J / H

Getting Married is Easy

Just yesterday, I went down to the Dane County Clerk’s Office with my fianceé (now wife, hooray!) and we applied for our marriage license. It’s a remarkably easy process. We raised our right hands, handed over some basic paperwork, and signed out names on the dotted lines. In six days, we’ll be able to pick up the license, and in another nine, it will be official.

I had more trouble getting a residential parking permit.

I’m one of the last people to espouse a sort of vetting process for two people getting married, but it’s an interesting idea. Before we left, I joked to our roommate that the process of getting the license involves answering questions about each other, like something out of The Newlywed Game. But in a time when a majority of marriages end in divorce, would that be such a bad thing? With more people saying, “Don’t get married, you won’t beat the odds,” is there something that could be done to sway more relationships toward long-lasting success?

I don’t really think so. It would sort of defeat the purpose, wouldn’t it?

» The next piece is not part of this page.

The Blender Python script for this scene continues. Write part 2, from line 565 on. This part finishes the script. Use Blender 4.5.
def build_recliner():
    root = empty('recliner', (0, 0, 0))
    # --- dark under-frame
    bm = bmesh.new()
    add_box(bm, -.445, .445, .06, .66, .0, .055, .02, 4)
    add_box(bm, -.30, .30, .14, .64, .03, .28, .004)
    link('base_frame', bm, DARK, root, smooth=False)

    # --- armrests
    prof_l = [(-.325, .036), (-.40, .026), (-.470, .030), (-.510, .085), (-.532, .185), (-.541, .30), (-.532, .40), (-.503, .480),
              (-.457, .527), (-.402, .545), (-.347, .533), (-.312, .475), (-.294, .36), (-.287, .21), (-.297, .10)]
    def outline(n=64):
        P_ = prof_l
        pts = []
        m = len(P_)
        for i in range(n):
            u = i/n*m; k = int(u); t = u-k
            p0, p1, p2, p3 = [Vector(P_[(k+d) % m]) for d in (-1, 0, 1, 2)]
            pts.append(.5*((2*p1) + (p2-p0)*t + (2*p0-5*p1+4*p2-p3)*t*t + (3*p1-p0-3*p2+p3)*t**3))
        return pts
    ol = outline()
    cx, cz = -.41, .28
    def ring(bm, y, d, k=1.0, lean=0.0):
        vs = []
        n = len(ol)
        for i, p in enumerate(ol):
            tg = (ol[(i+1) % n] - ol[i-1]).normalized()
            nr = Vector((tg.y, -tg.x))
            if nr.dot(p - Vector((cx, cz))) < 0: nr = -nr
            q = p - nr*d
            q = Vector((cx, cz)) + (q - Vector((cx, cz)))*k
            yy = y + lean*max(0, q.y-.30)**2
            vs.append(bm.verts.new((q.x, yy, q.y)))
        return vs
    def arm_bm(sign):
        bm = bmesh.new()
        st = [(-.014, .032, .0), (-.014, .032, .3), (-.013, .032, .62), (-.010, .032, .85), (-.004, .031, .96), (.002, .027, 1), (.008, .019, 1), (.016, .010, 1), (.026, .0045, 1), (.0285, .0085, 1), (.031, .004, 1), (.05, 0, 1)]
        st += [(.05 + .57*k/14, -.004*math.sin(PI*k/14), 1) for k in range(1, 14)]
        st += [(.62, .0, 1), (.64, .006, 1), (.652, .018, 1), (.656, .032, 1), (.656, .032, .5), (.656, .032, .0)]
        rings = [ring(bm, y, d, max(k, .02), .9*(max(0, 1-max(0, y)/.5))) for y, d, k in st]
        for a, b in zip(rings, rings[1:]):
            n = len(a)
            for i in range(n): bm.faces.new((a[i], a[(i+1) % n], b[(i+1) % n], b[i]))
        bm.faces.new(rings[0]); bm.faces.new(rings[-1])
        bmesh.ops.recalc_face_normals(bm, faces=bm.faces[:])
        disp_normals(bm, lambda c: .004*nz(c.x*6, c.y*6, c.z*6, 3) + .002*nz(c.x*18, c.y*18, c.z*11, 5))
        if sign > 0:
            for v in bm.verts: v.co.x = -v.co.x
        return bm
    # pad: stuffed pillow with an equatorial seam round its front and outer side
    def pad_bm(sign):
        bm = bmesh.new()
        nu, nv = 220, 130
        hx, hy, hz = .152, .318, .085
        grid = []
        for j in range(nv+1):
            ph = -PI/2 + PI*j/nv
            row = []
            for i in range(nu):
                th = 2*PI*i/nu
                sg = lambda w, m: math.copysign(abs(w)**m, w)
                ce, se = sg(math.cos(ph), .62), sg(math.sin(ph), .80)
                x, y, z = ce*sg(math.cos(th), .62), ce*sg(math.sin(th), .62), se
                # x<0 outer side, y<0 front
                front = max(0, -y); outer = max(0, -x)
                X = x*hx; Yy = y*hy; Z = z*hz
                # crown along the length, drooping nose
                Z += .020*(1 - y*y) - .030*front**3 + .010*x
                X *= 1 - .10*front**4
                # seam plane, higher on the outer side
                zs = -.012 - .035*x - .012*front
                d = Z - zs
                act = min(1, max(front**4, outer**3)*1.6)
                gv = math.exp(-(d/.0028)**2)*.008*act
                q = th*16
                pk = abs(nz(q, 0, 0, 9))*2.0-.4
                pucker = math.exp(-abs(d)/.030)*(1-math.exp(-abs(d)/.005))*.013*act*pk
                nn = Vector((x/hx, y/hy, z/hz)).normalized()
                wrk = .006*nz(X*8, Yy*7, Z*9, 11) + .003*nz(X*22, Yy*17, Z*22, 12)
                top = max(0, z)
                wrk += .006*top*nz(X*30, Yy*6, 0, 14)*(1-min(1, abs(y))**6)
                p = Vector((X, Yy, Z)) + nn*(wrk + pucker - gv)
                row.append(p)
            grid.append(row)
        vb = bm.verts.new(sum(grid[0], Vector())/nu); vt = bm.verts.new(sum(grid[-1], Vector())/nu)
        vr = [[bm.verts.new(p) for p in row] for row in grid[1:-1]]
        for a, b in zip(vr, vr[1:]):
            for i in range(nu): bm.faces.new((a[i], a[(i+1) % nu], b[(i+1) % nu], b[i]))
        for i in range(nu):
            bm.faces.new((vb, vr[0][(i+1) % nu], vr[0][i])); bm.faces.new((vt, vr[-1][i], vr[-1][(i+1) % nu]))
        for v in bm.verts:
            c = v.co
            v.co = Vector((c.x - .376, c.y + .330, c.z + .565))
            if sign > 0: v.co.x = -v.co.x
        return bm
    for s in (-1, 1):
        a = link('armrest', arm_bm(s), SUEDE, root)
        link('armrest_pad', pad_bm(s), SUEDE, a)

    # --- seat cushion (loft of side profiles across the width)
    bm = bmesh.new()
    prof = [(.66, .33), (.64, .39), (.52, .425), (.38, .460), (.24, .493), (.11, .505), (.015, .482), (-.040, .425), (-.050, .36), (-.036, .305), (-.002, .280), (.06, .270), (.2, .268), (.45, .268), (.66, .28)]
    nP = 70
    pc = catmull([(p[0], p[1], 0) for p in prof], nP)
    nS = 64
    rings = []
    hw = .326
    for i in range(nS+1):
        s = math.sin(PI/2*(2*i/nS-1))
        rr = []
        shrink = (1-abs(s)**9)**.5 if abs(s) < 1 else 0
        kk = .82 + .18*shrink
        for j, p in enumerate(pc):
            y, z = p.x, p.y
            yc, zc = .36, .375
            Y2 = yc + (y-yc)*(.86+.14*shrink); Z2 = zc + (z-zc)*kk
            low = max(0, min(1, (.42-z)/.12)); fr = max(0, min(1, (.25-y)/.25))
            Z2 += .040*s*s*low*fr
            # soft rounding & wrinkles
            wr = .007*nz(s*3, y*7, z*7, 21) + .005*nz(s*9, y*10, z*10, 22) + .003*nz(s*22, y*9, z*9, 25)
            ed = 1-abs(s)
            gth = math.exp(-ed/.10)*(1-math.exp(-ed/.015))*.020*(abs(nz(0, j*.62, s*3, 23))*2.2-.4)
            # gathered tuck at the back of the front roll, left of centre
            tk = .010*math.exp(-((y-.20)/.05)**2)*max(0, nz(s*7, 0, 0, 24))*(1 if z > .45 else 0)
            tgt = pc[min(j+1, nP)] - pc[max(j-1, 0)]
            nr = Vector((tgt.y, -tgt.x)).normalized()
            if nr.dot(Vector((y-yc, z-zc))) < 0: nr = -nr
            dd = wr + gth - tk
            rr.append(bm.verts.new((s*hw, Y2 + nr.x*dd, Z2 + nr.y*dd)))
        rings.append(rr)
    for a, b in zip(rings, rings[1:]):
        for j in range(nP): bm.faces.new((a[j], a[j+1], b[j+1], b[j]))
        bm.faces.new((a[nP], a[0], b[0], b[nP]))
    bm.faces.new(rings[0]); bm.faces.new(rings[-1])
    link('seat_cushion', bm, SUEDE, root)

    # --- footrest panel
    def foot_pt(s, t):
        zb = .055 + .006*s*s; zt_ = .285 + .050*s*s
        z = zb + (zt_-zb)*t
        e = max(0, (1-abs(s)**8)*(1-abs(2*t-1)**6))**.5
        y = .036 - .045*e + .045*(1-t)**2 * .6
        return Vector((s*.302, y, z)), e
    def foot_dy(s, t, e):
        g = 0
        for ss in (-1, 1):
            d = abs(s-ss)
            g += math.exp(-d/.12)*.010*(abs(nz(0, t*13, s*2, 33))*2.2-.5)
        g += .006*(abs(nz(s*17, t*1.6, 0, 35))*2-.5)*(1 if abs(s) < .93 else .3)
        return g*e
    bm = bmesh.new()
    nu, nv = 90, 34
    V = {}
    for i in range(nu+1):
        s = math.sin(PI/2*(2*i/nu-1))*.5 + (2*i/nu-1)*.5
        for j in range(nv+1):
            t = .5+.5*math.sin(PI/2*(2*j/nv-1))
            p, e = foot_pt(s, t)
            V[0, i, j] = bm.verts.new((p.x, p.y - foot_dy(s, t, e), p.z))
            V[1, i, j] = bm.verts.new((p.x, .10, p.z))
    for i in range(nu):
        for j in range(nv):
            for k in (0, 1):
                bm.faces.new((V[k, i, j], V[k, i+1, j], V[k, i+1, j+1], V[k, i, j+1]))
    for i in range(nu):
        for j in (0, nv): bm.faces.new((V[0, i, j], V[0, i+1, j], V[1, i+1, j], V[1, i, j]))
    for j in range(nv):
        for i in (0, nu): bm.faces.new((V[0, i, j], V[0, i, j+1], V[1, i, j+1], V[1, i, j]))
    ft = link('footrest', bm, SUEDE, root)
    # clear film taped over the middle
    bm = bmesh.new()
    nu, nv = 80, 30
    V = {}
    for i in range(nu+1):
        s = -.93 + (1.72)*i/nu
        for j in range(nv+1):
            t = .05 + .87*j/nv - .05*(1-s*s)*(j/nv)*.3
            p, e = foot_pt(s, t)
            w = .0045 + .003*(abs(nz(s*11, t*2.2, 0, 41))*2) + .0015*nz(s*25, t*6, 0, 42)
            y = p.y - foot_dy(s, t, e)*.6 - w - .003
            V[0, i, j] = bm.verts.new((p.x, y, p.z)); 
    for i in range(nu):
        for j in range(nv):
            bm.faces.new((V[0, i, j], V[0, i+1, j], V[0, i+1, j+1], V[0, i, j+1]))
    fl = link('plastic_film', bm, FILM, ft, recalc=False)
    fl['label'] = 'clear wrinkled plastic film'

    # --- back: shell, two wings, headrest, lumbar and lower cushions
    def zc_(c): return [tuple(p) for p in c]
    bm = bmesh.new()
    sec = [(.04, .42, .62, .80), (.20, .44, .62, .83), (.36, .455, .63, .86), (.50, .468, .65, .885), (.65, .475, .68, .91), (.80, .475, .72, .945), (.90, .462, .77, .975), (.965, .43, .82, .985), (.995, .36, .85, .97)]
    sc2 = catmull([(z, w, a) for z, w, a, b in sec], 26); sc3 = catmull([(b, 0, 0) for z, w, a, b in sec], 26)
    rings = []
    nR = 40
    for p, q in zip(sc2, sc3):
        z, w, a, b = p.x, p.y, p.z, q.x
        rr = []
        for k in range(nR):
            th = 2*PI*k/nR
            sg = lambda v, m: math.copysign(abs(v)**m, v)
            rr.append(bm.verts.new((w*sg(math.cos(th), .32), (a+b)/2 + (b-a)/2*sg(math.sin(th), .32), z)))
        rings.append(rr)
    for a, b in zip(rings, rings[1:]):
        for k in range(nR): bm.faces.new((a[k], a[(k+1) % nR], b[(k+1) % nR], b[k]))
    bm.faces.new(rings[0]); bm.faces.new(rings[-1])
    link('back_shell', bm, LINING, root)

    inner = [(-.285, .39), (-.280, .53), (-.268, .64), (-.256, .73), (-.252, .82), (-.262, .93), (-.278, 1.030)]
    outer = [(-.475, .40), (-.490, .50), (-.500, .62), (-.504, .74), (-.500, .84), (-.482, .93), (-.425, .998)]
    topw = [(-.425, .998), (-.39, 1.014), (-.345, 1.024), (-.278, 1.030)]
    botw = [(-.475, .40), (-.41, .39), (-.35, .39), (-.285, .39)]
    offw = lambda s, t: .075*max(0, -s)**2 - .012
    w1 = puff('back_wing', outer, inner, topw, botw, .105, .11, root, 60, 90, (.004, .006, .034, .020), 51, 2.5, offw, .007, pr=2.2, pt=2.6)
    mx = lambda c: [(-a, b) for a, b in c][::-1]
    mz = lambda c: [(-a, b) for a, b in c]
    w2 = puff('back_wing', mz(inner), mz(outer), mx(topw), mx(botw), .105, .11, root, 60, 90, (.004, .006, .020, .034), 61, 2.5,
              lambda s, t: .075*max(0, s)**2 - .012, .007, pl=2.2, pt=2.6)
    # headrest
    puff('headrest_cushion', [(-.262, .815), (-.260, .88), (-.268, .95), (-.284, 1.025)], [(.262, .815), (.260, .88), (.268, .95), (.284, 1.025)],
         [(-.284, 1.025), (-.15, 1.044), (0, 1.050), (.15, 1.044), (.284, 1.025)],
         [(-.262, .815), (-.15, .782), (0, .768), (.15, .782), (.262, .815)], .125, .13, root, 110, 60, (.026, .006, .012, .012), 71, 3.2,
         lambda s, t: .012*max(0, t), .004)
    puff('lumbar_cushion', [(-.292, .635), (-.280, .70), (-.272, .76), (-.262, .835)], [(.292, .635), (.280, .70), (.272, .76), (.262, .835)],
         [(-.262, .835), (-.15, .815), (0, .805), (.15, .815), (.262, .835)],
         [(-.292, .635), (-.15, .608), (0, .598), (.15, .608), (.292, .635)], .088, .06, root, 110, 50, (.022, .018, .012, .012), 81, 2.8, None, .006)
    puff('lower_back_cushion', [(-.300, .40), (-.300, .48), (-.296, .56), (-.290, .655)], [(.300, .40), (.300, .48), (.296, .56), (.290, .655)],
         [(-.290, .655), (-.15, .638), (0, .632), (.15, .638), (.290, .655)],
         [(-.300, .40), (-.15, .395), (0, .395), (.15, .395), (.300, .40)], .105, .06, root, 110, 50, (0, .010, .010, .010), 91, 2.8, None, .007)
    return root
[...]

The reason I find this so interesting is that getting married is, simply put, one of the simplest bureaucratic efforts a normal American citizen will ever have to undergo. It’s been so remarkably streamlined to encourage its ready use, so sweep our nation’s youngsters into marriage, into legally binding contracts and massive tax deductions. It speaks, of course, to the sort of imperative that our country has had in the last century: marriage for the sake of religion. Get married, and early, and hold on. I do hope things are moving past that.

Individually, it’s one of the biggest choices a person will ever have to make. Marriage, obviously, is no small commitment. Perhaps one could say that becoming a citizen is also a large commitment, but there’s no real choice involved. And the process is absolutely exhausting. Why should be funneling so many into marriages that might fail, no questions asked, while we’re pathetically suspicious of an immigrant looking to become an American? Well, in my case, it’s because we’re perfectly average. Two young adults — white and decidedly middle-class — aren’t anything for a bureaucracy to get worried about. Same goes for the couple that walked in right behind us.

Of course, all of this is nonsense until we get some equal marriage rights around nationwide. They do have a vetting process, and it’s unconstitutionally damning. I won’t really be happy until that marriage license no longer differentiates between “groom” and “bride.”